§ **Problem to solve**:
The data must be returned in full and exactly as given.

⁂

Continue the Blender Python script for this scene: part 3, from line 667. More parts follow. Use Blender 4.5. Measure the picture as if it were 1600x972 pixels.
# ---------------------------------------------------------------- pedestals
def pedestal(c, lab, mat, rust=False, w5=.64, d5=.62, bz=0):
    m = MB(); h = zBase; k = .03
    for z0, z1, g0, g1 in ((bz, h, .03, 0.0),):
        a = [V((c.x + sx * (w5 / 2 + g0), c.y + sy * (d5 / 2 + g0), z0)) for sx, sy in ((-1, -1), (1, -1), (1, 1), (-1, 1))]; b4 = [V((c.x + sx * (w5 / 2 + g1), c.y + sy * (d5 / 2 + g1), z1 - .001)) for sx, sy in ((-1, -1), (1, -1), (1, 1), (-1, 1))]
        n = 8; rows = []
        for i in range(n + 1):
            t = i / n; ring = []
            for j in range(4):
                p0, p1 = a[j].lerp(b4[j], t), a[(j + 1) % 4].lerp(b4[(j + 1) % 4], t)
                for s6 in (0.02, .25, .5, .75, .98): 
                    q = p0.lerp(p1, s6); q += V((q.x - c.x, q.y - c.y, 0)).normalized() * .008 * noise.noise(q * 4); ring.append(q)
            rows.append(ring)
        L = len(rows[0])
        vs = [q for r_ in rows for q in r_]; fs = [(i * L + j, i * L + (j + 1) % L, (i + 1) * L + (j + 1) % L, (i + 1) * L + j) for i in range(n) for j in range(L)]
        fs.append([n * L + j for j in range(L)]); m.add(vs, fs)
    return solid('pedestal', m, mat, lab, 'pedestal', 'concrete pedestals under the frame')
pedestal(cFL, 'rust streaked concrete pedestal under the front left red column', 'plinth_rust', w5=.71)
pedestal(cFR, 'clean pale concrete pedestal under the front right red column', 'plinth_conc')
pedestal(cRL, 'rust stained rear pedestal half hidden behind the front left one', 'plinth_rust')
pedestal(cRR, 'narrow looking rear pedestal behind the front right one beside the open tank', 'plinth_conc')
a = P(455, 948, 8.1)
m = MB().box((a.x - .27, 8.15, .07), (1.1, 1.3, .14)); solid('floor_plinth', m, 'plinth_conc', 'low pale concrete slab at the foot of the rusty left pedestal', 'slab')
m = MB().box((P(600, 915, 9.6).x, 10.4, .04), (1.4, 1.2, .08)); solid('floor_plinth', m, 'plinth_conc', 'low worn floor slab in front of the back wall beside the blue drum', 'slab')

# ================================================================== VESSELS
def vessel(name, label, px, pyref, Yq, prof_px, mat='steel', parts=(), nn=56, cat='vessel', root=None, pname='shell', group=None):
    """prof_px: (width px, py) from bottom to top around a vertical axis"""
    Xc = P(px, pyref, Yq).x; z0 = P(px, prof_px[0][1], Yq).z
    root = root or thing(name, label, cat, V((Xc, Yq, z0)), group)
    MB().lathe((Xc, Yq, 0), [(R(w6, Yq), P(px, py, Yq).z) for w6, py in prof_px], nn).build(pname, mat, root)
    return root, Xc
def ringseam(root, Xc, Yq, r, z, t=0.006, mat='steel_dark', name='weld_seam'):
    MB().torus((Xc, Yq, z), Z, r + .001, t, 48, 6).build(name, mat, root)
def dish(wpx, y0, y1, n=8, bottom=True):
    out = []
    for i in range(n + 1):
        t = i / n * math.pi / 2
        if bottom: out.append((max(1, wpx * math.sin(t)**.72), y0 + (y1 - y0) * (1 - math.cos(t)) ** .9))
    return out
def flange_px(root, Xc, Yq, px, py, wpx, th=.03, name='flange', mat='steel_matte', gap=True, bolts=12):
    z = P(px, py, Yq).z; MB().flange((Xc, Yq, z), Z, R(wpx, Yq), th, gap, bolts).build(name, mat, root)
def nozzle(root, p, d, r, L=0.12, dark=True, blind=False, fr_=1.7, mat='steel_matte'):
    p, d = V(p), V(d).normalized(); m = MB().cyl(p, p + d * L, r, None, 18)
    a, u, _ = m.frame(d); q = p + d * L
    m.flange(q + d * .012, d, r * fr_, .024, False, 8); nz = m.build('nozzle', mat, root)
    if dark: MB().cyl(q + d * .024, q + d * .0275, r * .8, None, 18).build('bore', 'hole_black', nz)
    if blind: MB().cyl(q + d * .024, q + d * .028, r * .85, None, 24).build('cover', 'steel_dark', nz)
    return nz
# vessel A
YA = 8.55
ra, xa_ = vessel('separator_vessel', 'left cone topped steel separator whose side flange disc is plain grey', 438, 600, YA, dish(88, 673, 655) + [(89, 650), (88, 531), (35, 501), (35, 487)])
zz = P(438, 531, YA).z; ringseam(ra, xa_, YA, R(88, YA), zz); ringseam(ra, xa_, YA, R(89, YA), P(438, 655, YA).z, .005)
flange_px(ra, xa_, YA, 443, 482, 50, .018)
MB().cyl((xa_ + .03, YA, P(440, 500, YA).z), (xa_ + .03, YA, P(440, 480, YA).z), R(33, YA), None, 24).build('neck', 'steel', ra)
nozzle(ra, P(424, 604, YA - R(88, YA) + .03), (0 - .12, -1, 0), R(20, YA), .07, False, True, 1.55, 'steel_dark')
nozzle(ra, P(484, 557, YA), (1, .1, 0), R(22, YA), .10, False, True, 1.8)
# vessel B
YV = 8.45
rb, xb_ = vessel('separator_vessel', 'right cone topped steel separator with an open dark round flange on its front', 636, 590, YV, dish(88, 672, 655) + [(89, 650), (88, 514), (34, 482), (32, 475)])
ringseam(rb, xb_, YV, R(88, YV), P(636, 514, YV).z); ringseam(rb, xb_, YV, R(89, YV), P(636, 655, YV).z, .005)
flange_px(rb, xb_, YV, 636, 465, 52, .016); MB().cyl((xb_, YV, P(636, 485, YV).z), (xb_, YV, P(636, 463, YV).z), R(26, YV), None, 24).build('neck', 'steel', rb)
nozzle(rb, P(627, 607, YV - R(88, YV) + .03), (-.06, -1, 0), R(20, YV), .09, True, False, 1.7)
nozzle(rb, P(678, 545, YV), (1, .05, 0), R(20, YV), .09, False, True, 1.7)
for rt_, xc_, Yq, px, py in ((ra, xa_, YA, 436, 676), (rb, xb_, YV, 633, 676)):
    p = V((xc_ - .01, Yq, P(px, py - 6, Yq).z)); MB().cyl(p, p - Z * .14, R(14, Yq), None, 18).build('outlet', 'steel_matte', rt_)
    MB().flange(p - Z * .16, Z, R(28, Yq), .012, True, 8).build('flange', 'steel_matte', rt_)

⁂

§ **Response to this exercise**:
Continue the Blender Python script for this scene: part 3, from line 667. More parts follow. Use Blender 4.5. Measure the picture as if it were 1600x972 pixels.
# ---------------------------------------------------------------- pedestals
def pedestal(c, lab, mat, rust=False, w5=.64, d5=.62, bz=0):
    m = MB(); h = zBase; k = .03
    for z0, z1, g0, g1 in ((bz, h, .03, 0.0),):
        a = [V((c.x + sx * (w5 / 2 + g0), c.y + sy * (d5 / 2 + g0), z0)) for sx, sy in ((-1, -1), (1, -1), (1, 1), (-1, 1))]; b4 = [V((c.x + sx * (w5 / 2 + g1), c.y + sy * (d5 / 2 + g1), z1 - .001)) for sx, sy in ((-1, -1), (1, -1), (1, 1), (-1, 1))]
        n = 8; rows = []
        for i in range(n + 1):
            t = i / n; ring = []
            for j in range(4):
                p0, p1 = a[j].lerp(b4[j], t), a[(j + 1) % 4].lerp(b4[(j + 1) % 4], t)
                for s6 in (0.02, .25, .5, .75, .98): 
                    q = p0.lerp(p1, s6); q += V((q.x - c.x, q.y - c.y, 0)).normalized() * .008 * noise.noise(q * 4); ring.append(q)
            rows.append(ring)
        L = len(rows[0])
        vs = [q for r_ in rows for q in r_]; fs = [(i * L + j, i * L + (j + 1) % L, (i + 1) * L + (j + 1) % L, (i + 1) * L + j) for i in range(n) for j in range(L)]
        fs.append([n * L + j for j in range(L)]); m.add(vs, fs)
    return solid('pedestal', m, mat, lab, 'pedestal', 'concrete pedestals under the frame')
pedestal(cFL, 'rust streaked concrete pedestal under the front left red column', 'plinth_rust', w5=.71)
pedestal(cFR, 'clean pale concrete pedestal under the front right red column', 'plinth_conc')
pedestal(cRL, 'rust stained rear pedestal half hidden behind the front left one', 'plinth_rust')
pedestal(cRR, 'narrow looking rear pedestal behind the front right one beside the open tank', 'plinth_conc')
a = P(455, 948, 8.1)
m = MB().box((a.x - .27, 8.15, .07), (1.1, 1.3, .14)); solid('floor_plinth', m, 'plinth_conc', 'low pale concrete slab at the foot of the rusty left pedestal', 'slab')
m = MB().box((P(600, 915, 9.6).x, 10.4, .04), (1.4, 1.2, .08)); solid('floor_plinth', m, 'plinth_conc', 'low worn floor slab in front of the back wall beside the blue drum', 'slab')

# ================================================================== VESSELS
def vessel(name, label, px, pyref, Yq, prof_px, mat='steel', parts=(), nn=56, cat='vessel', root=None, pname='shell', group=None):
    """prof_px: (width px, py) from bottom to top around a vertical axis"""
    Xc = P(px, pyref, Yq).x; z0 = P(px, prof_px[0][1], Yq).z
    root = root or thing(name, label, cat, V((Xc, Yq, z0)), group)
    MB().lathe((Xc, Yq, 0), [(R(w6, Yq), P(px, py, Yq).z) for w6, py in prof_px], nn).build(pname, mat, root)
    return root, Xc
def ringseam(root, Xc, Yq, r, z, t=0.006, mat='steel_dark', name='weld_seam'):
    MB().torus((Xc, Yq, z), Z, r + .001, t, 48, 6).build(name, mat, root)
def dish(wpx, y0, y1, n=8, bottom=True):
    out = []
    for i in range(n + 1):
        t = i / n * math.pi / 2
        if bottom: out.append((max(1, wpx * math.sin(t)**.72), y0 + (y1 - y0) * (1 - math.cos(t)) ** .9))
    return out
def flange_px(root, Xc, Yq, px, py, wpx, th=.03, name='flange', mat='steel_matte', gap=True, bolts=12):
    z = P(px, py, Yq).z; MB().flange((Xc, Yq, z), Z, R(wpx, Yq), th, gap, bolts).build(name, mat, root)
def nozzle(root, p, d, r, L=0.12, dark=True, blind=False, fr_=1.7, mat='steel_matte'):
    p, d = V(p), V(d).normalized(); m = MB().cyl(p, p + d * L, r, None, 18)
    a, u, _ = m.frame(d); q = p + d * L
    m.flange(q + d * .012, d, r * fr_, .024, False, 8); nz = m.build('nozzle', mat, root)
    if dark: MB().cyl(q + d * .024, q + d * .0275, r * .8, None, 18).build('bore', 'hole_black', nz)
    if blind: MB().cyl(q + d * .024, q + d * .028, r * .85, None, 24).build('cover', 'steel_dark', nz)
    return nz
# vessel A
YA = 8.55
ra, xa_ = vessel('separator_vessel', 'left cone topped steel separator whose side flange disc is plain grey', 438, 600, YA, dish(88, 673, 655) + [(89, 650), (88, 531), (35, 501), (35, 487)])
zz = P(438, 531, YA).z; ringseam(ra, xa_, YA, R(88, YA), zz); ringseam(ra, xa_, YA, R(89, YA), P(438, 655, YA).z, .005)
flange_px(ra, xa_, YA, 443, 482, 50, .018)
MB().cyl((xa_ + .03, YA, P(440, 500, YA).z), (xa_ + .03, YA, P(440, 480, YA).z), R(33, YA), None, 24).build('neck', 'steel', ra)
nozzle(ra, P(424, 604, YA - R(88, YA) + .03), (0 - .12, -1, 0), R(20, YA), .07, False, True, 1.55, 'steel_dark')
nozzle(ra, P(484, 557, YA), (1, .1, 0), R(22, YA), .10, False, True, 1.8)
# vessel B
YV = 8.45
rb, xb_ = vessel('separator_vessel', 'right cone topped steel separator with an open dark round flange on its front', 636, 590, YV, dish(88, 672, 655) + [(89, 650), (88, 514), (34, 482), (32, 475)])
ringseam(rb, xb_, YV, R(88, YV), P(636, 514, YV).z); ringseam(rb, xb_, YV, R(89, YV), P(636, 655, YV).z, .005)
flange_px(rb, xb_, YV, 636, 465, 52, .016); MB().cyl((xb_, YV, P(636, 485, YV).z), (xb_, YV, P(636, 463, YV).z), R(26, YV), None, 24).build('neck', 'steel', rb)
nozzle(rb, P(627, 607, YV - R(88, YV) + .03), (-.06, -1, 0), R(20, YV), .09, True, False, 1.7)
nozzle(rb, P(678, 545, YV), (1, .05, 0), R(20, YV), .09, False, True, 1.7)
for rt_, xc_, Yq, px, py in ((ra, xa_, YA, 436, 676), (rb, xb_, YV, 633, 676)):
    p = V((xc_ - .01, Yq, P(px, py - 6, Yq).z)); MB().cyl(p, p - Z * .14, R(14, Yq), None, 18).build('outlet', 'steel_matte', rt_)
    MB().flange(p - Z * .16, Z, R(28, Yq), .012, True, 8).build('flange', 'steel_matte', rt_)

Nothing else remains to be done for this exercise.